As the story goes, Billy Eckstine, another pioneering jazz singer, was in attendance that night, and convinced his bandleader, Earl Hines, to hire Vaughan as a second singer and pianist in the Earl Hines Big Band. In 1943, when Eckstine formed his own big band, Vaughan went with him. In what would become a fascinating period in jazz history, Vaughan worked with the jazz luminaries and fellow Eckstine band members Charlie Parker, Dizzy Gillespie, and Miles Davis.

Rise to Stardom

Vaughan soon transitioned to a solo career, and signed the first of several recording contracts with Columbia Records in 1949. Her output with Columbia focused mostly on popular songs, and her reputation grew. Vaughan also continued to make jazz recordings, and her 1954 Sarah Vaughan with trumpeter Clifford Brown is a great example of Vaughan’s jazz singing at its best. Her rendition of the Gershwin classic “Embraceable You” is a memorable gem from this session.

Vaughan made many recordings throughout the rest of her career, and in 1982 won a Grammy for Best Jazz Vocalist for her album Gershwin Live!
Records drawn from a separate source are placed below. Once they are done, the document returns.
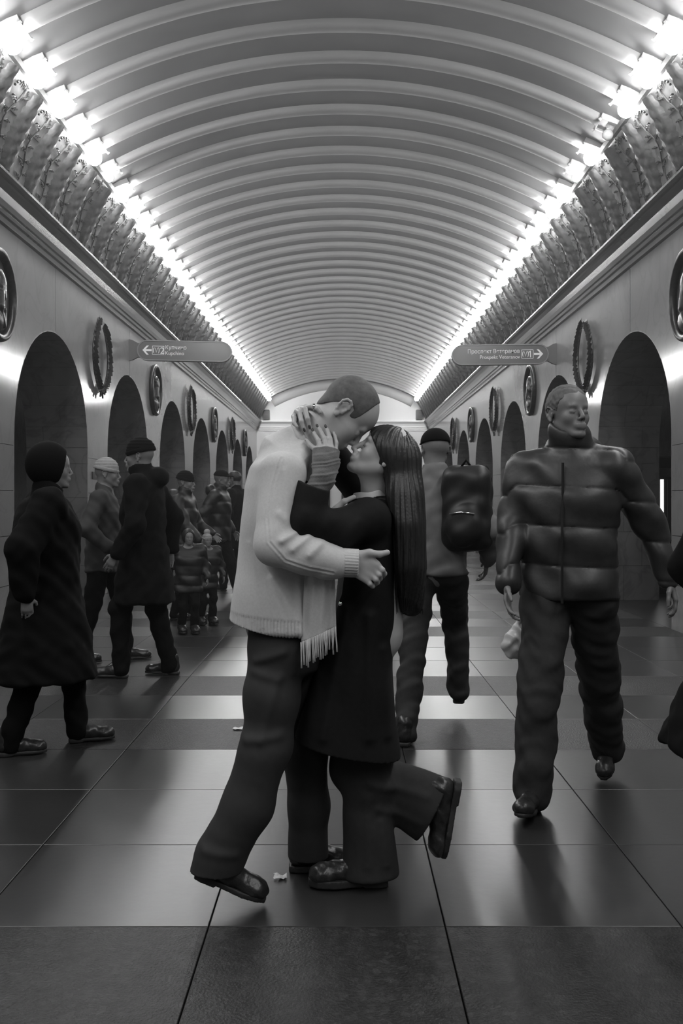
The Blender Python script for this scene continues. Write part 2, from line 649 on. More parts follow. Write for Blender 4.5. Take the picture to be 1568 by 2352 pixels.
def vault_arc(n, off=0.0, amax=None):
    Rr, a = vault_curve(0)
    if amax: a = amax
    cz = H_SURF - Rr
    return [((Rr - off) * math.sin(t), cz + (Rr - off) * math.cos(t), t) for t in [-a + 2 * a * i / n for i in range(n + 1)]]


arc = vault_arc(40)
vs = []; fs = []
ys = [Y_BACK, -2, 2, 8, 14, 20, 26, 32, Y_END]
for yy in ys:
    vs += [(x, yy, z) for x, z, t in arc]
n = len(arc)
for i in range(len(ys) - 1):
    for j in range(n - 1):
        a = i * n + j
        fs.append((a, a + 1, a + n + 1, a + n))
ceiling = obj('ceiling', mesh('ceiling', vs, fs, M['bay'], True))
tag(ceiling, kind='structure')
mod = ceiling.modifiers.new('thick', 'SOLIDIFY'); mod.thickness = 0.15; mod.offset = 1
# rib: rounded moulding swept over the arc
prof = [(-0.095, 0.0), (-0.092, 0.038), (-0.078, 0.062), (-0.05, 0.074), (0.0, 0.078), (0.05, 0.074), (0.078, 0.062), (0.092, 0.038), (0.095, 0.0)]
mb = MB()
Rr, a0 = vault_curve(0)
amx = math.asin(2.74 / Rr)
cz = H_SURF - Rr
rings = []
for i in range(41):
    t = -amx + 2 * amx * i / 40
    rings.append([((Rr + 0.02 - off - 0.02) * math.sin(t), yy, cz + (Rr - off) * math.cos(t)) for yy, off in prof] +
                 [((Rr + 0.02) * math.sin(t), yy, cz + (Rr + 0.02) * math.cos(t)) for yy in (0.095, -0.095)])
mb.sweep(rings)
rib_me = mb.me('rib', M['plaster'], False)
for i, p in enumerate(rib_me.polygons): p.use_smooth = True
for i in range(-8, N_RIB):
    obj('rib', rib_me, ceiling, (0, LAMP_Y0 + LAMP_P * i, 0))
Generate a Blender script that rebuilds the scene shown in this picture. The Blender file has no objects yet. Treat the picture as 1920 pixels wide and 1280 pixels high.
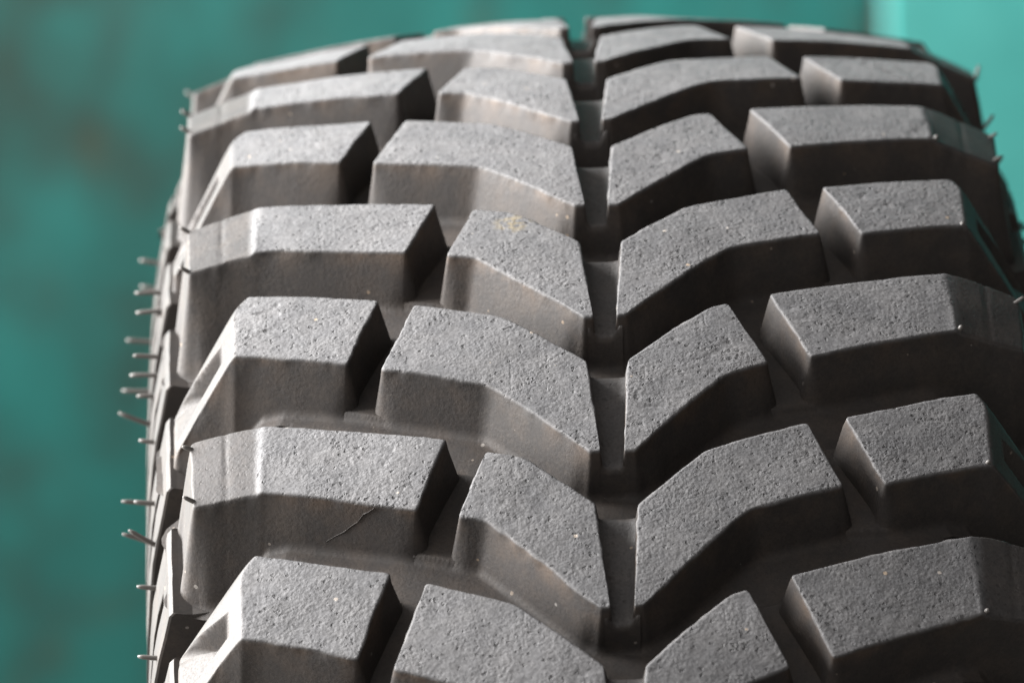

Contributions to Jazz Singing

Vaughan, called “Sassy” by her fans, greatly expanded the role of the jazz singer. Her vocal timbre had a distinctive smoky and rich quality. Her range was expansive, and she had impeccable control and vibrato. This might have been enough to build a career for most singers, but Vaughan took her natural gifts even further by incorporating the sounds of bebop, which was changing the jazz world in the late 1930s and 40s. Though lyrics were always important to her, Vaughan made her mark with her embellishments of the melody that were inspired more by the instrumentalists of the bebop era than of jazz singers at the time. Sarah Vaughan was a great talent and recommended to anyone looking for a distinctive singer of both jazz and popular music whose technical gifts were equal to her interpretive accomplishments.